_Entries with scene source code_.
---+---
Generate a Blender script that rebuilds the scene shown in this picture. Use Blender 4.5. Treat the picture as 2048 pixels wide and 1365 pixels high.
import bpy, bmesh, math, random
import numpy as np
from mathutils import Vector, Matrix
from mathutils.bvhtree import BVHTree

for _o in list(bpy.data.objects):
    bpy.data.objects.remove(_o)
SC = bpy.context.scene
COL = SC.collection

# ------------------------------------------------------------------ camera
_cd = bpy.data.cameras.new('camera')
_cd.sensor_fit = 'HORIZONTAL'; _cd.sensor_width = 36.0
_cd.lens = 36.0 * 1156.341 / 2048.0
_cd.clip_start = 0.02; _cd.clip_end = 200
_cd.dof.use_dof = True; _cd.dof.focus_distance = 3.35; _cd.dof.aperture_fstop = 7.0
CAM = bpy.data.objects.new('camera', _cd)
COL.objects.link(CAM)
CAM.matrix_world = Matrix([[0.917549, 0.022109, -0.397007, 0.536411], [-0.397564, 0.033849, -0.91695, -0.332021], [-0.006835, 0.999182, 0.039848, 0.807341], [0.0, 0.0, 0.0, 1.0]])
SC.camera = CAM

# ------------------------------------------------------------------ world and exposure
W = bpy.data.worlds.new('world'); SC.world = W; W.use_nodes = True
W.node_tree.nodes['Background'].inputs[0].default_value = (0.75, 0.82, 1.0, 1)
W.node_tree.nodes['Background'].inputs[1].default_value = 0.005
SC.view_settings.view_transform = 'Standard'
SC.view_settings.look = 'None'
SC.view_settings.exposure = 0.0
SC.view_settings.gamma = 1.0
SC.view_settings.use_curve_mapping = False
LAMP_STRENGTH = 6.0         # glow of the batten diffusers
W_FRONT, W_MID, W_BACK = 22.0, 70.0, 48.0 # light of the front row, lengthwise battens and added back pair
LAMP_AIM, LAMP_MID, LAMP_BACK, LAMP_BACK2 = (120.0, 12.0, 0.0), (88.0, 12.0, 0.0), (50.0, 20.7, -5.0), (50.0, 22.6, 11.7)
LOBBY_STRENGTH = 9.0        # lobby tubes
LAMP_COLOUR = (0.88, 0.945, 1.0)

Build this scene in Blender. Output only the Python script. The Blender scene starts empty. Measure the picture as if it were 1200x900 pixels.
---+---
Quote each line of the listing above exactly.

_ANSWER TO THE PROBLEM_.
Generate a Blender script that rebuilds the scene shown in this picture. Use Blender 4.5. Treat the picture as 2048 pixels wide and 1365 pixels high.
import bpy, bmesh, math, random
import numpy as np
from mathutils import Vector, Matrix
from mathutils.bvhtree import BVHTree

for _o in list(bpy.data.objects):
    bpy.data.objects.remove(_o)
SC = bpy.context.scene
COL = SC.collection

# ------------------------------------------------------------------ camera
_cd = bpy.data.cameras.new('camera')
_cd.sensor_fit = 'HORIZONTAL'; _cd.sensor_width = 36.0
_cd.lens = 36.0 * 1156.341 / 2048.0
_cd.clip_start = 0.02; _cd.clip_end = 200
_cd.dof.use_dof = True; _cd.dof.focus_distance = 3.35; _cd.dof.aperture_fstop = 7.0
CAM = bpy.data.objects.new('camera', _cd)
COL.objects.link(CAM)
CAM.matrix_world = Matrix([[0.917549, 0.022109, -0.397007, 0.536411], [-0.397564, 0.033849, -0.91695, -0.332021], [-0.006835, 0.999182, 0.039848, 0.807341], [0.0, 0.0, 0.0, 1.0]])
SC.camera = CAM

# ------------------------------------------------------------------ world and exposure
W = bpy.data.worlds.new('world'); SC.world = W; W.use_nodes = True
W.node_tree.nodes['Background'].inputs[0].default_value = (0.75, 0.82, 1.0, 1)
W.node_tree.nodes['Background'].inputs[1].default_value = 0.005
SC.view_settings.view_transform = 'Standard'
SC.view_settings.look = 'None'
SC.view_settings.exposure = 0.0
SC.view_settings.gamma = 1.0
SC.view_settings.use_curve_mapping = False
LAMP_STRENGTH = 6.0         # glow of the batten diffusers
W_FRONT, W_MID, W_BACK = 22.0, 70.0, 48.0 # light of the front row, lengthwise battens and added back pair
LAMP_AIM, LAMP_MID, LAMP_BACK, LAMP_BACK2 = (120.0, 12.0, 0.0), (88.0, 12.0, 0.0), (50.0, 20.7, -5.0), (50.0, 22.6, 11.7)
LOBBY_STRENGTH = 9.0        # lobby tubes
LAMP_COLOUR = (0.88, 0.945, 1.0)

Build this scene in Blender. Output only the Python script. The Blender scene starts empty. Measure the picture as if it were 1200x900 pixels.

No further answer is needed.